Pierre Soulages est considéré comme le plus grand artiste français vivant et même l’un des plus éminents de sa génération sur la scène internationale. Certes sa longue vie, sa persévérance et son énergie légendaire lui ont permis d’imposer une couleur et une facture dorénavant reconnaissable. Mais il faut dire aussi qu’il a eu l’intelligence et la culture de mettre en place dans sa peinture une spatialité très contemporaine, en rupture avec les propositions de la seconde école de Paris à laquelle il a été rattaché au début de sa notoriété. Alors que les artistes avec qui il exposait dans les années 60-70 — Hartung, De Stael, Bazaine, Manessier, Schneider, etc. — ont produit majoritairement des œuvres dont l’organisation spatiale est limitée par les contours du support, Pierre Soulages a très tôt laissé son geste déborder des limites de la toile.
Il ne s’agit pas de pratiquer systématiquement le all-over, mais de ne plus considérer chaque production plastique comme un tout mais comme un fragment. Celui-ci peut s’associer à d’autres comme le montre la présence de nombreux polyptiques dans l’œuvre de Soulages. Malgré la qualité de leur travail pictural les œuvres des artistes, cités plus haut, sont considérées comme dans le prolongement d’une esthétique issue de la renaissance : constituer un petit monde dans un petit espace. On sait, comme nous l’a appris Erwin Panofsky, que la construction de l’espace acquiert toujours une valeur symbolique. Après la seconde guerre mondiale la prétention à constituer chaque création comme un tout refermé tend à disparaître, notamment sous l’impulsion de l’expressionnisme abstrait américain. Notre artiste français après tôt exposé aux États-Unis, mais il a surtout compris qu’il valait mieux choisir l’aventure que la tradition, et il le montre encore aujourd’hui.

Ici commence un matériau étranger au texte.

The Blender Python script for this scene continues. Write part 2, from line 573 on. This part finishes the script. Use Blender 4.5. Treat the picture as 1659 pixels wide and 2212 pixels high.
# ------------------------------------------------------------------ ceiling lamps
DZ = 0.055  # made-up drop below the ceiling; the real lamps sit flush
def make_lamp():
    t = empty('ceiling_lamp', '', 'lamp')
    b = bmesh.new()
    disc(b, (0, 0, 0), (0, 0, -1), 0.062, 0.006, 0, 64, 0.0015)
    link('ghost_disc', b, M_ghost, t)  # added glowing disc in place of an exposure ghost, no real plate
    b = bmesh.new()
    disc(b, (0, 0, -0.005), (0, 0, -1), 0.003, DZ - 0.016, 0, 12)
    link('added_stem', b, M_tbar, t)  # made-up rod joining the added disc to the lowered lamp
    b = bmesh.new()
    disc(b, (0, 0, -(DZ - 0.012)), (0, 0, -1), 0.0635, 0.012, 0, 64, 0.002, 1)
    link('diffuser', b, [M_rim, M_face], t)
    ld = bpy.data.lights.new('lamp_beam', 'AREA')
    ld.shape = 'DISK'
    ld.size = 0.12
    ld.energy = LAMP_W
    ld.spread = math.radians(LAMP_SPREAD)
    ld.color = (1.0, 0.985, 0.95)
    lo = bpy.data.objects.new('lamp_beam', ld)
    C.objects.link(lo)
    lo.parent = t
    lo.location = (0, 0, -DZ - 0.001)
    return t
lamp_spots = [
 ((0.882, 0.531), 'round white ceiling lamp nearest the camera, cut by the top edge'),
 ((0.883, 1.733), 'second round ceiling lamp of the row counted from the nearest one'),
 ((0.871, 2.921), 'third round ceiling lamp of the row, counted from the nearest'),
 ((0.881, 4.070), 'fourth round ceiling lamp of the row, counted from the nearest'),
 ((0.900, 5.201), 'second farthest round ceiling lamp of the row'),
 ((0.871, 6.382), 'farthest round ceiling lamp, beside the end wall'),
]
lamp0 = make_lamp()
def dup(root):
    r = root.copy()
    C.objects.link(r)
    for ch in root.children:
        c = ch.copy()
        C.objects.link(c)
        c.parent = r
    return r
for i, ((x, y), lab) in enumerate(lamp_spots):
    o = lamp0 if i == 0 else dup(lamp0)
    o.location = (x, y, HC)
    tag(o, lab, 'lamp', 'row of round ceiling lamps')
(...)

La notoriété de Pierre Soulages n’est pas usurpée. Dans un parcours devant les différentes œuvres de cette exposition, il nous donne à voir et à penser. Chacune des peintures demande des déplacements de l’œil qui génèrent autant de configurations nouvelles. On va de surprise en surprise. Chaque œuvre est comme une pseudo personne avec laquelle on entame un dialogue. Cela est du à l’authenticité de ce geste d’homme générant une peinture ouverte, surprenante et transgressive, loin des productions plastiques multipliables que l’on rencontre souvent.
(1) Le mot geste est souvent employé dans ce texte afin d’insister sur le principe actif de cette peinture mais nous nous accordons tout à fait avec le refus de Soulages d’être considéré comme un peintre gestuel.